• **Given task**: Exactly retype the lines of the material from its first line to the line with "CAMP = np.array([0, 0, CAM_H])", including both.
● ● ● ● ●
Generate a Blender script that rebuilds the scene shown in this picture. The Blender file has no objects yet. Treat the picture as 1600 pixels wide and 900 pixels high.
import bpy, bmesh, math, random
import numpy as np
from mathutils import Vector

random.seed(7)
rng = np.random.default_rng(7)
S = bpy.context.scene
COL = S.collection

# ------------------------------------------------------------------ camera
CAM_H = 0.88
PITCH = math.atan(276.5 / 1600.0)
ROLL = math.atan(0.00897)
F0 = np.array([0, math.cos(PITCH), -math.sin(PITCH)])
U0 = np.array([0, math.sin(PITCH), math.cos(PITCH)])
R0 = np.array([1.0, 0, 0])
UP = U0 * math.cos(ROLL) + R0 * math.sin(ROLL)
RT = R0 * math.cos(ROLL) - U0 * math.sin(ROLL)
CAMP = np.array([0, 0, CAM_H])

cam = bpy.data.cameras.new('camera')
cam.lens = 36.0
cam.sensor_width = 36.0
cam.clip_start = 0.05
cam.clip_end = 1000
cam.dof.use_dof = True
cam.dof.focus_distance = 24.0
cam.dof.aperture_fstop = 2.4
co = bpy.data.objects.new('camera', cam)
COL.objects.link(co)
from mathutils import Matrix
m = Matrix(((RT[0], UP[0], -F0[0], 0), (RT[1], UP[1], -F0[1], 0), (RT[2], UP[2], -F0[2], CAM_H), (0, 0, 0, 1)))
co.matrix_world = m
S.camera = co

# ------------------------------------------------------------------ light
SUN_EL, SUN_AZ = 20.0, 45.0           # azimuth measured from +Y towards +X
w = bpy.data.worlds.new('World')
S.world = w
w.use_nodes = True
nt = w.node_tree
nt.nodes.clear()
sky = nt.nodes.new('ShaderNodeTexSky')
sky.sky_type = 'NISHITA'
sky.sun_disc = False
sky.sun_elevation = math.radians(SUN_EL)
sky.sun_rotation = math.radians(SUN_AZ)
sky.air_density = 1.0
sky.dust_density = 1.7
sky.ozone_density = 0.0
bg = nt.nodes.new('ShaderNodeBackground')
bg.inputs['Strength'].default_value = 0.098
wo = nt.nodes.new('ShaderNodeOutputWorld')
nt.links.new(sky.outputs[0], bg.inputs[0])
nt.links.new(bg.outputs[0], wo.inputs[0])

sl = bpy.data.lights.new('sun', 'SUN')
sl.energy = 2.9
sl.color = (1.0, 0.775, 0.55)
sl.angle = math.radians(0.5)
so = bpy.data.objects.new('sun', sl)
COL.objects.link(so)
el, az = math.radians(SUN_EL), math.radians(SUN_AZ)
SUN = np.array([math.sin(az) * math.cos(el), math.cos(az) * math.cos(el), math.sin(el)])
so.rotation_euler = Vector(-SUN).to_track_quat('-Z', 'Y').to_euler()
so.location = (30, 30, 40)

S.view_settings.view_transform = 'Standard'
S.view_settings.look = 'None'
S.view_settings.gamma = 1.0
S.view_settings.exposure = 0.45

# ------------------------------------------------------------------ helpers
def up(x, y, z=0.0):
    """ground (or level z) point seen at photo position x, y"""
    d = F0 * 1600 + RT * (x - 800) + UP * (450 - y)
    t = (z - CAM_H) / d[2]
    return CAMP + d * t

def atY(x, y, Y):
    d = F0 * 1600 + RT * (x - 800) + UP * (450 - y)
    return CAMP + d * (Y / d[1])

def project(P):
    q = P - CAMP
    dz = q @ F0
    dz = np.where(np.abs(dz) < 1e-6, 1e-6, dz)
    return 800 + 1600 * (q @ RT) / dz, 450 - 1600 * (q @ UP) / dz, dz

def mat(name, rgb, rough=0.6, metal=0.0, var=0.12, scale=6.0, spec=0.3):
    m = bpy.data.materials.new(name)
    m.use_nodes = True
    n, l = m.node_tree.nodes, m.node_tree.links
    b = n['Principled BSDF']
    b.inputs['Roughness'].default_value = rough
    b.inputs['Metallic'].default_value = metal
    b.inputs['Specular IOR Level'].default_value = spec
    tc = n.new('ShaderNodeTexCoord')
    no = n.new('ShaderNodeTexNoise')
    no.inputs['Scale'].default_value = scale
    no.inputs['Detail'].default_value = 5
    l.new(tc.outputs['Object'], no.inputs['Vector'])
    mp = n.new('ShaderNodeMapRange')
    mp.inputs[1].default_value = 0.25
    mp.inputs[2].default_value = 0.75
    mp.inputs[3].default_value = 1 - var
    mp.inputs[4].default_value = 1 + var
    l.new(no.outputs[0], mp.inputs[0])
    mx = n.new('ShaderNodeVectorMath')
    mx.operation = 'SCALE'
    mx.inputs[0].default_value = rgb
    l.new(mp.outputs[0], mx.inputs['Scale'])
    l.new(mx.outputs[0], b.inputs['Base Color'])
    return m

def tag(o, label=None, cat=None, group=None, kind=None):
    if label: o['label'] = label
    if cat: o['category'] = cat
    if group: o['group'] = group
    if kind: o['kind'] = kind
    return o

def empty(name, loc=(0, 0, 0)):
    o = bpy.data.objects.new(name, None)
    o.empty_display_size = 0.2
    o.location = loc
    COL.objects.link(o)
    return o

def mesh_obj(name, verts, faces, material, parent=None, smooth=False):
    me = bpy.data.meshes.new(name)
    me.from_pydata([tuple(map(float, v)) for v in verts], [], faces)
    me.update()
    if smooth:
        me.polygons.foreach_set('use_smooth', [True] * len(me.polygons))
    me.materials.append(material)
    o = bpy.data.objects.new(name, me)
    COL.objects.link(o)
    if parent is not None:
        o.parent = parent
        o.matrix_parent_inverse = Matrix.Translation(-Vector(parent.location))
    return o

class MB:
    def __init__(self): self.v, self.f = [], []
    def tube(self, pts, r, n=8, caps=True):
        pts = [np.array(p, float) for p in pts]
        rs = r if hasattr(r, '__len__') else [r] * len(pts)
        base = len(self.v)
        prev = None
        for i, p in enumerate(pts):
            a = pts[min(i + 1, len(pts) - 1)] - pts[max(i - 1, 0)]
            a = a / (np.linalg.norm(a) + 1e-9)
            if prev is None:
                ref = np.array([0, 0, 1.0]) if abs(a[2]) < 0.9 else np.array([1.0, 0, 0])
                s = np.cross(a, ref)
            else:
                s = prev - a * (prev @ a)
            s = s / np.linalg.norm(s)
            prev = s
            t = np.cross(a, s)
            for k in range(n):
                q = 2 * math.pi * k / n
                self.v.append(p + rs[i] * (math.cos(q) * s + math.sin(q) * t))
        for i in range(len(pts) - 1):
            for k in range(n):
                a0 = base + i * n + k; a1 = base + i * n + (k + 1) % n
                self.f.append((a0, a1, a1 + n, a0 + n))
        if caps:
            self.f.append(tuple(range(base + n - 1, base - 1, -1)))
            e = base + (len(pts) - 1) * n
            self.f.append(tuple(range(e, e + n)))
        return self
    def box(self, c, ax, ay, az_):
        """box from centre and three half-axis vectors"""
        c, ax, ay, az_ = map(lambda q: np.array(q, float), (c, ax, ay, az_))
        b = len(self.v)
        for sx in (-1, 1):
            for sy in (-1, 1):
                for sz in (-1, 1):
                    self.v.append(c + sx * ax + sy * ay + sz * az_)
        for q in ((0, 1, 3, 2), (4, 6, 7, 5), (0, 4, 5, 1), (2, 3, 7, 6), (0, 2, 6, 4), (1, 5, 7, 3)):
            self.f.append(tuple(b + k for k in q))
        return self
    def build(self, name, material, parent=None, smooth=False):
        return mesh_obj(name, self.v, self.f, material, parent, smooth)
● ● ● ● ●
• **Solution for this task**:
Generate a Blender script that rebuilds the scene shown in this picture. The Blender file has no objects yet. Treat the picture as 1600 pixels wide and 900 pixels high.
import bpy, bmesh, math, random
import numpy as np
from mathutils import Vector

random.seed(7)
rng = np.random.default_rng(7)
S = bpy.context.scene
COL = S.collection

# ------------------------------------------------------------------ camera
CAM_H = 0.88
PITCH = math.atan(276.5 / 1600.0)
ROLL = math.atan(0.00897)
F0 = np.array([0, math.cos(PITCH), -math.sin(PITCH)])
U0 = np.array([0, math.sin(PITCH), math.cos(PITCH)])
R0 = np.array([1.0, 0, 0])
UP = U0 * math.cos(ROLL) + R0 * math.sin(ROLL)
RT = R0 * math.cos(ROLL) - U0 * math.sin(ROLL)
CAMP = np.array([0, 0, CAM_H])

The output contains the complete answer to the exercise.